Спящие боги, гл. 44. Приют
Мне случилось около недели работать сторожем в дневном приюте для душевнобольных людей. С раннего утра в приют начинали стекаться его обитатели. Подъезжали машины, из которых высаживались похожие на детей дяди и тёти, приезжавшие в место, которое для них называлось школой. Несколько человек приходили пешком, а один приезжал на велосипеде, за которым по дороге волочился прикреплённый к раме провод, выполнявший, по представлению велосипедиста, роль заземления. Поставив велосипед, этот человек отцепливал провод от рамы и прикреплял его к поясу своей одежды. В таком виде он заходил в класс, где ученики выполняли нехитрую работу – что-то клеили, перебирали, сортировали. Иногда в классе возникало волнение, кто-то возмущался, кто-то обижался. Учителя следили за тем, чтобы волнения успокаивались, словом, всё как в школе. Приют был маленьким, в нём было всего два класса, несколько технических помещений и дворик. Всех учеников было немногим более двух десятков.
В обед ученики шли в скромное, но довольно опрятное помещение столовой. Через всю стену столовой гигантскими, отлитыми из металла и покрытыми золотой краской буквами было написано сентиментальное изречение о том, что великие люди сочувствуют несчастным. В этом месте такое изречение выглядело упоминанием о верёвке в доме повешенного.
Такими же гигантскими золотыми буквами было написано имя автора изречения. Это имя показалось мне незнакомым, но вскоре, подойдя к доске объявлений, я восполнил пробел в своей эрудиции. Вся доска как и надпись в столовой воплощала искусство монументализма. Она была увешана фотографиями директора приюта в различных позициях: сажающим дерево, пожимающим руку мэра, стоящим у ворот школы, приветствующим учеников и т.д. И под всеми фотографиями были подписи, свидетельствующие, что имя этого многообразного человека и является именем автора изречения в столовой. До этого момента я знал его просто как приземистого и толстого чиновника с серым лицом и бегающими глазками, обыденно выходящего из своего блестящего внедорожника по прибытии на рабочее место. Он был всегда окружён заботой молодой и усталой секретарши, имевшей напряжённое и испуганное выражение лица. При контакте с шефом подчинённые мужчины – работники кухни, завхоз и воспитатели подопечных, будто сговорившись, слегка сутулились и сгибали колени, чтобы уменьшить свой рост до приличного. В один из дней меня вызвали в кабинет директора приюта для уточнения инструкций об охране школы. Из узкого коридора я вошёл в залу, вполне могущей быть залой небольшого дворца.
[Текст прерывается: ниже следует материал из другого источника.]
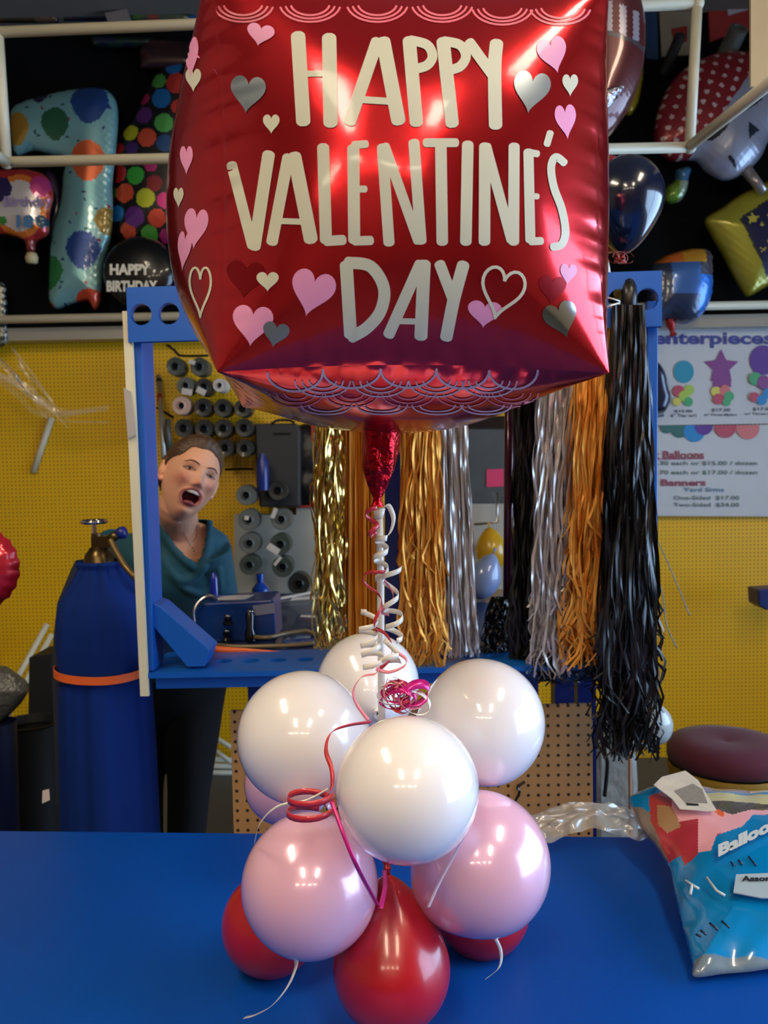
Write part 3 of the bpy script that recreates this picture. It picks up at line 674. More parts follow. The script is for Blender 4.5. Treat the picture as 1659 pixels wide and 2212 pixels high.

Вдоль всей залы простирался невероятной длины зеркальный полированный стол, по размеру не уступающий столу совещаний директоров большой фирмы. В конце стола в огромном кресле утопал директор приюта. Говоря, он надувал губы и морщил лоб. В пиаре на доске объявлений он выглядел гораздо эффектнее, но я был впечатлён. Он сумел превратить должность директора приюта в положение восточного султана и восседал здесь на своём троне, преодолев на небольшом участке пространства здравый смысл и течение времени, установив одну из самых нелепых и трагикомичных форм культа личности.
Ум человека, в котором установило господство самодовольство, становится таким же приютом душевнобольных и обездоленных мыслей и чувств.